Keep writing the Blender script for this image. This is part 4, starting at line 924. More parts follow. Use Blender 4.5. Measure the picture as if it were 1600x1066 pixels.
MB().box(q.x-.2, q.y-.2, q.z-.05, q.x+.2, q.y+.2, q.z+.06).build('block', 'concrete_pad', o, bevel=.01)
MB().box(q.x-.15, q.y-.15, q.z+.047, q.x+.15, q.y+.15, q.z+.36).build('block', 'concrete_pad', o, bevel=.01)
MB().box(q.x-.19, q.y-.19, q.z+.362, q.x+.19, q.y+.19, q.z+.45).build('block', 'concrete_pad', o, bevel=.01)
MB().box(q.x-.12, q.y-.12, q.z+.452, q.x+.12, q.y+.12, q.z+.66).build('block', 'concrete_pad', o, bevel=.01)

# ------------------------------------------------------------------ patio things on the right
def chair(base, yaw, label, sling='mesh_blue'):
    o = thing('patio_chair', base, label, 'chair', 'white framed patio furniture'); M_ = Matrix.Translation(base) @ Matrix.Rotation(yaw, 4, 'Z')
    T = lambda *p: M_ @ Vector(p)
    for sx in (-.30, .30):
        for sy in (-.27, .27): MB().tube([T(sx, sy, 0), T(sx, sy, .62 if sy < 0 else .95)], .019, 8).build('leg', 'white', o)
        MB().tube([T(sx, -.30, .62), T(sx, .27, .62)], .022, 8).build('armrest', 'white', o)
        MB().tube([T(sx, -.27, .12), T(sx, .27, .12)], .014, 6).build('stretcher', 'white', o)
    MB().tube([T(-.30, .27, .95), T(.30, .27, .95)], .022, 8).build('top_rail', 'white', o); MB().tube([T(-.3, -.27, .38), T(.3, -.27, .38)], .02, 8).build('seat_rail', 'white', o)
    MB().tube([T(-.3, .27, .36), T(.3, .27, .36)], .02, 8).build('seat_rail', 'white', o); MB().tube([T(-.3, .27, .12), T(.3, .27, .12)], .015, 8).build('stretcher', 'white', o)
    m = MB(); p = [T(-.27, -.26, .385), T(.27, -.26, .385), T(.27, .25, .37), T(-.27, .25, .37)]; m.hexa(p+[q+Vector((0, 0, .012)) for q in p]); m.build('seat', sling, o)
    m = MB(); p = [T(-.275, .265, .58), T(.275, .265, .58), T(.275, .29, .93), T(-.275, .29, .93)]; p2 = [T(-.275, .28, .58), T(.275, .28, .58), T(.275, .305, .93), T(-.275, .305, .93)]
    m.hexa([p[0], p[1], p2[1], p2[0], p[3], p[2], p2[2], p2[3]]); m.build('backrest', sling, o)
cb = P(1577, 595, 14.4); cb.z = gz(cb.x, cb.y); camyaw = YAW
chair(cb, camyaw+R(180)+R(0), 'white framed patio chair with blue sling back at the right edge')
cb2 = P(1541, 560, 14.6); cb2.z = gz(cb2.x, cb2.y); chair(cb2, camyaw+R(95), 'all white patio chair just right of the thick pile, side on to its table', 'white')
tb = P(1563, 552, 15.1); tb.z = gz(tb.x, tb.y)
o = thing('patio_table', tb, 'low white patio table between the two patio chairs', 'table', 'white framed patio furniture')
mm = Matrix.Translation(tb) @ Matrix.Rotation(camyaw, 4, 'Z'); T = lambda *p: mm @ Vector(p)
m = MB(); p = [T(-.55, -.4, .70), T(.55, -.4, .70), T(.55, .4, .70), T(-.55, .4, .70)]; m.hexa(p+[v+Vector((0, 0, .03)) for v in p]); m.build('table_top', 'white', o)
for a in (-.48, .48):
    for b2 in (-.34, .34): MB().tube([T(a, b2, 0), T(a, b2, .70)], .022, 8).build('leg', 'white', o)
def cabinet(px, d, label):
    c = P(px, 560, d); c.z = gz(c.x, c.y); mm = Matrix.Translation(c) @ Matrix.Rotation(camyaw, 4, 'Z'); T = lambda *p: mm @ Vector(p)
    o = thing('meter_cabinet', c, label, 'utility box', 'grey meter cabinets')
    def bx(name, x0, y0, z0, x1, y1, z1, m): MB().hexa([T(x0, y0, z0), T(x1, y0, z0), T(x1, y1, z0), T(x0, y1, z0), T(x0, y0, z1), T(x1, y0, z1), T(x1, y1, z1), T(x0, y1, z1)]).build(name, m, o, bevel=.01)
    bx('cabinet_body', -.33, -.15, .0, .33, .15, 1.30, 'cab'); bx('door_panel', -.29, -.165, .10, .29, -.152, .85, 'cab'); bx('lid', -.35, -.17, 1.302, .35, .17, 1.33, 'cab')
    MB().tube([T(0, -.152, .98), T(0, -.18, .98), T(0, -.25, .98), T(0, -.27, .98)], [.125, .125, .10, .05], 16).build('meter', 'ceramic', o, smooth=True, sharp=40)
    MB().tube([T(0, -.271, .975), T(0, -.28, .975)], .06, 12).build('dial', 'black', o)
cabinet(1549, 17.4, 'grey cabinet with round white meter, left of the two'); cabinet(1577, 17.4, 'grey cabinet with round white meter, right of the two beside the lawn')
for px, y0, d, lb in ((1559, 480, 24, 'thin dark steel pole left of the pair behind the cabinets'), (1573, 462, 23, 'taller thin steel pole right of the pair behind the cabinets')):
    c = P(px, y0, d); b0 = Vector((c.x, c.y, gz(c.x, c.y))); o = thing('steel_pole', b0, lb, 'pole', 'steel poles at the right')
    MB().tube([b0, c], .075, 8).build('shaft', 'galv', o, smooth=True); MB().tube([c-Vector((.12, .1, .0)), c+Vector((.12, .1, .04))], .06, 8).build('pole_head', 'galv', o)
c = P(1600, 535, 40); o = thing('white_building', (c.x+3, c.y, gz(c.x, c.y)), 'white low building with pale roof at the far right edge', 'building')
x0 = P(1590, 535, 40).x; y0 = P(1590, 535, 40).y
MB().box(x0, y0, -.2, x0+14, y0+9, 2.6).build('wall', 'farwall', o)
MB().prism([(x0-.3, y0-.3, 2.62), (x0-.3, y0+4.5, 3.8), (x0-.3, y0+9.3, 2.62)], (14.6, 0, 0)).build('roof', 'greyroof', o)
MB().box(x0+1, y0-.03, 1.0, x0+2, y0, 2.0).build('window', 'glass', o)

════

[Given task]: From the opening line of the data above, please print each line as written up to and including the line that contains "q.z+.66).build('block', 'concrete_pad', o, bevel=.01)", and nothing more.

[Solution]:
Keep writing the Blender script for this image. This is part 4, starting at line 924. More parts follow. Use Blender 4.5. Measure the picture as if it were 1600x1066 pixels.
MB().box(q.x-.2, q.y-.2, q.z-.05, q.x+.2, q.y+.2, q.z+.06).build('block', 'concrete_pad', o, bevel=.01)
MB().box(q.x-.15, q.y-.15, q.z+.047, q.x+.15, q.y+.15, q.z+.36).build('block', 'concrete_pad', o, bevel=.01)
MB().box(q.x-.19, q.y-.19, q.z+.362, q.x+.19, q.y+.19, q.z+.45).build('block', 'concrete_pad', o, bevel=.01)
MB().box(q.x-.12, q.y-.12, q.z+.452, q.x+.12, q.y+.12, q.z+.66).build('block', 'concrete_pad', o, bevel=.01)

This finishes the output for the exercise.